Panic-prone shortcut blocked before write

A repository-written `expect(...)` shortcut in the websocket stream reached the pre-write lane and was blocked through `RUST-ANTI-PANIC-001`, with a concrete rule, file path, and remediation before the write could land.

Last checked 2026-03-26Musha, SadaveRUST-ANTI-PANIC-001

Panic-prone shortcut blocked before write

Summary

A repository-written expect(...) reached the write lane and was rejected before it could land in shared Rust code, with the rule, file, and remediation preserved at the moment of rejection.

Trigger

let last = session.last_response.as_ref().expect("last_response");

The shortcut itself was the problem. It introduced a panic edge into repository-written Rust instead of returning an explicit error.

System response

The hook emitted BLOCK with RUST-ANTI-PANIC-001, named the offending file, and pointed remediation toward explicit error handling such as ?, ok_or_else, or typed errors.

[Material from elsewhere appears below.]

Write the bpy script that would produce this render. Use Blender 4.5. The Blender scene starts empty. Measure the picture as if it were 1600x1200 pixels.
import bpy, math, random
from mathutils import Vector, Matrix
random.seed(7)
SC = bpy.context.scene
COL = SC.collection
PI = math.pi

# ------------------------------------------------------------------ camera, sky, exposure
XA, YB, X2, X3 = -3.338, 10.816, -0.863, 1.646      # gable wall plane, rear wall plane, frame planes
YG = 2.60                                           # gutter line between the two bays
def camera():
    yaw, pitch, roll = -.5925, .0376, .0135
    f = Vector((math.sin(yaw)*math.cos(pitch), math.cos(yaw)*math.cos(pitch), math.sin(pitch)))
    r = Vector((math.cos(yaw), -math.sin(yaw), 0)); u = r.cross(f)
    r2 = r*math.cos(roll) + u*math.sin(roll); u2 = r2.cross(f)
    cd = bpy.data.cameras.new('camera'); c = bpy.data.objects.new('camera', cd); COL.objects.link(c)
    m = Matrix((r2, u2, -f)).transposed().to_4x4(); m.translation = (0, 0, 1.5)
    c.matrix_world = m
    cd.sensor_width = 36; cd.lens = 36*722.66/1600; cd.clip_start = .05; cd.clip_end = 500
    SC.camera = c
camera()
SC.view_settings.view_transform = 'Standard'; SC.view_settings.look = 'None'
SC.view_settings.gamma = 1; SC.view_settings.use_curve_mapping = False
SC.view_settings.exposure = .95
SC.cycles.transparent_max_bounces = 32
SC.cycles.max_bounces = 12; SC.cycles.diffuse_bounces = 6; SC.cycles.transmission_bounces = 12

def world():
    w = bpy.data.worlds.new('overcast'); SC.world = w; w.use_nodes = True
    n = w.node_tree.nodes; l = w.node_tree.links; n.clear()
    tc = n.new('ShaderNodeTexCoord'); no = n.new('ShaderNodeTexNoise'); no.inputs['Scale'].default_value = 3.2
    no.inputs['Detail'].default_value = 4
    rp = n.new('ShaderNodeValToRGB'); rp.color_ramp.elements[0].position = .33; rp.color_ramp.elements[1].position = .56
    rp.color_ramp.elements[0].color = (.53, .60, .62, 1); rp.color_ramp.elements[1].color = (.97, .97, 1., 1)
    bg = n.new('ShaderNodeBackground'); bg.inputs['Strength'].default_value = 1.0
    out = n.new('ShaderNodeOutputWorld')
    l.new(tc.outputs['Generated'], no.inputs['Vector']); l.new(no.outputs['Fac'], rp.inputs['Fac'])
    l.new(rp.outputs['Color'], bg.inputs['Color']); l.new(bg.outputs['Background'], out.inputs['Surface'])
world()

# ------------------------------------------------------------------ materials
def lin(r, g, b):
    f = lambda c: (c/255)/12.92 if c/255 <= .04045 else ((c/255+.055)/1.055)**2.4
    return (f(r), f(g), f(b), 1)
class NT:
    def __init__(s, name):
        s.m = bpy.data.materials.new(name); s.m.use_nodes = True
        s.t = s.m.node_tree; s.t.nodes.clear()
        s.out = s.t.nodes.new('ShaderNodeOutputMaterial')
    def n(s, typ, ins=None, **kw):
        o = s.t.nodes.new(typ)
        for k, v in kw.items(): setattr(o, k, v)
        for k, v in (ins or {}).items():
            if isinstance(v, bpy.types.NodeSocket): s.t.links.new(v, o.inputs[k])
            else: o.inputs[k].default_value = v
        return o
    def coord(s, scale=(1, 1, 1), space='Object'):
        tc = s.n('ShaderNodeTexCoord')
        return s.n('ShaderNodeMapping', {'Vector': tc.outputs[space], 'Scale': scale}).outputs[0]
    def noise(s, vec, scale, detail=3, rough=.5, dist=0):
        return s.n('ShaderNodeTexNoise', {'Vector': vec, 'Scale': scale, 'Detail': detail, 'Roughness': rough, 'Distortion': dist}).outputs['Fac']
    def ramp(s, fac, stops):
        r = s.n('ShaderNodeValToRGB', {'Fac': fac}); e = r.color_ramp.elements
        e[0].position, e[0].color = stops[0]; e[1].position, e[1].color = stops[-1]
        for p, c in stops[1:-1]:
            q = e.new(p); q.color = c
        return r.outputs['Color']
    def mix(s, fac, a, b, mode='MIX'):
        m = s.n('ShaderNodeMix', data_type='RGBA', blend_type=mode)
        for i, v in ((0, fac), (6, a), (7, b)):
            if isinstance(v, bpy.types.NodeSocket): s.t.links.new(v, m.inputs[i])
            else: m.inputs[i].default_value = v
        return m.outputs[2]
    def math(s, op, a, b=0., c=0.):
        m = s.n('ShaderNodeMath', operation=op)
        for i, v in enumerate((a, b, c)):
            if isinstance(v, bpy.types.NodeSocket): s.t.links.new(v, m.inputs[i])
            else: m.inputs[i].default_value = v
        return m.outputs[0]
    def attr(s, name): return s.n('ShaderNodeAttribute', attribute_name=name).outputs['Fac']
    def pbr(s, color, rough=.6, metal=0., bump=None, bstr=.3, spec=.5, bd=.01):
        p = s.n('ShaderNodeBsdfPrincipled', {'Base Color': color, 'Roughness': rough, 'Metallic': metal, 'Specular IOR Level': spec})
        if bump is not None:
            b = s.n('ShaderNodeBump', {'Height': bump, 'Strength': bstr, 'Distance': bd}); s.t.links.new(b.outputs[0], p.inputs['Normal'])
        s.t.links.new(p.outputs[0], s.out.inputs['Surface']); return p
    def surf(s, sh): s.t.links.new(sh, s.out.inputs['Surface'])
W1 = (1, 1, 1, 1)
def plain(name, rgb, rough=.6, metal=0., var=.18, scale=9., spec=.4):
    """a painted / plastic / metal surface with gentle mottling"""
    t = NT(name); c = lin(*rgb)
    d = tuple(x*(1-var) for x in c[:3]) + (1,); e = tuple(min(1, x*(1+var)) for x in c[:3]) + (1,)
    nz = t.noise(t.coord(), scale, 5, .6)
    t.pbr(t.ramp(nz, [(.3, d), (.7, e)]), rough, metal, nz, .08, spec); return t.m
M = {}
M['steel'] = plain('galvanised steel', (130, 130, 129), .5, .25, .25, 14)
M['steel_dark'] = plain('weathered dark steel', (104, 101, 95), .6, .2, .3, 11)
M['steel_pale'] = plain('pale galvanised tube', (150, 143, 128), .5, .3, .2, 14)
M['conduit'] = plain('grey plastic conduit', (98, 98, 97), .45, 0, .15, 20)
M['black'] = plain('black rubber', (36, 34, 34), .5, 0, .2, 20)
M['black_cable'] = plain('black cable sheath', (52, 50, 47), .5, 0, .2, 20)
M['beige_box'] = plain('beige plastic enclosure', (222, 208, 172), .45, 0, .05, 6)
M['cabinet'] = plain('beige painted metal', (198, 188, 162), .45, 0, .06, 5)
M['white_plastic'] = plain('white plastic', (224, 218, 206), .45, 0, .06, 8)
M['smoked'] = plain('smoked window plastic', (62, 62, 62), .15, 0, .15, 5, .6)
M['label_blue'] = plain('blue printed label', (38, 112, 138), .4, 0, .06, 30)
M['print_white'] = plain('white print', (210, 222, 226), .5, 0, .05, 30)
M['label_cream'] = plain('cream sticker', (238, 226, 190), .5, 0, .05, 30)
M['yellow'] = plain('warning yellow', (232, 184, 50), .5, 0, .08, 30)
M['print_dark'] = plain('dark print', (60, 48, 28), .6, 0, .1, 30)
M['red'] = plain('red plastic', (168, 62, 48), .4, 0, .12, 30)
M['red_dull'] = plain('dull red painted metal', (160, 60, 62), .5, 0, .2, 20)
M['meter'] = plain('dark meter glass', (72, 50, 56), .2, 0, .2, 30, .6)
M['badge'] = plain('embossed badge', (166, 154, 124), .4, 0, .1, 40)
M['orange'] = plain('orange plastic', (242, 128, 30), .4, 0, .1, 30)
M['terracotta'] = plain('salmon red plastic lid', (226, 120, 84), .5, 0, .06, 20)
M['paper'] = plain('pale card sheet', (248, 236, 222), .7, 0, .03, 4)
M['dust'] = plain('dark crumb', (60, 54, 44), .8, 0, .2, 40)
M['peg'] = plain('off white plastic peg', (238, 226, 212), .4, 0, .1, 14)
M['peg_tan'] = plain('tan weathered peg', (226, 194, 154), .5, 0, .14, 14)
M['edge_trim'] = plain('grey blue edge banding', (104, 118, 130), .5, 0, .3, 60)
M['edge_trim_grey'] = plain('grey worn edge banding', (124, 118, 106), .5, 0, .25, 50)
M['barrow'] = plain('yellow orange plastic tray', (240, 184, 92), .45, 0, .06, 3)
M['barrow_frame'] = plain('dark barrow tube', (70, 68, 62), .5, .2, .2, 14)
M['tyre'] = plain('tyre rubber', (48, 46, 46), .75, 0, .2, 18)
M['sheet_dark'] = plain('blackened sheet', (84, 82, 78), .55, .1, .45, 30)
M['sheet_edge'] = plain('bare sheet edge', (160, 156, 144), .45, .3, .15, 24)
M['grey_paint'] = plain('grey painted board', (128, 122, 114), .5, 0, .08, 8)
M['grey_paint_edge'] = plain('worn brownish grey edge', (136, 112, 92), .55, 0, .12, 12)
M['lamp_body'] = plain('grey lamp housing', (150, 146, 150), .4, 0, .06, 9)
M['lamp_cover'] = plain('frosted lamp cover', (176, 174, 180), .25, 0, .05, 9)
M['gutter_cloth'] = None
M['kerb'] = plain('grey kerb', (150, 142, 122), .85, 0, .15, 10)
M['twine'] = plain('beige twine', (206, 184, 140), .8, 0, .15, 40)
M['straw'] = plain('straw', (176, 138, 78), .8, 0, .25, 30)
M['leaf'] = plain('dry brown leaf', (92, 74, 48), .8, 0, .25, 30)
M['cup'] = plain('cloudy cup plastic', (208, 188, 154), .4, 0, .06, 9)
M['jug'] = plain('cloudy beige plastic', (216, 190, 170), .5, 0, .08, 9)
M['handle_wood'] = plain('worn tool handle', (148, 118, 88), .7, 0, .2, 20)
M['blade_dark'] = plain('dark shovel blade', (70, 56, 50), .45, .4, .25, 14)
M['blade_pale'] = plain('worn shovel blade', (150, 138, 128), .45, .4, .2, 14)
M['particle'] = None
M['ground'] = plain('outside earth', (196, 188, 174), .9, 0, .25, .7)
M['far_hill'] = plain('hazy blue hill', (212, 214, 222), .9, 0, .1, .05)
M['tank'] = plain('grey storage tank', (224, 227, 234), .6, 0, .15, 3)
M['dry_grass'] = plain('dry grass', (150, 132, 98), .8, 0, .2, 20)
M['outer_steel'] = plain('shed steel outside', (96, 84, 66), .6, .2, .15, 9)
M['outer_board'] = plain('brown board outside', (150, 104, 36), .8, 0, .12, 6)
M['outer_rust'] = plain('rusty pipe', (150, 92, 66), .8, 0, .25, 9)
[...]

The preserved report and mirror MCR keep the same rule, location, and fragment together.

Outcome

The write did not proceed. The rejection stayed attached to a concrete report trail, and the exact shortcut remained easy to inspect later.

Why it mattered

Error-handling discipline stayed close to the event: the shortcut never became accepted code, and later readers do not have to reconstruct why it was rejected from memory.

Current note

The exact snippet is no longer present in current source, but the rejection remains verified through the preserved report trail.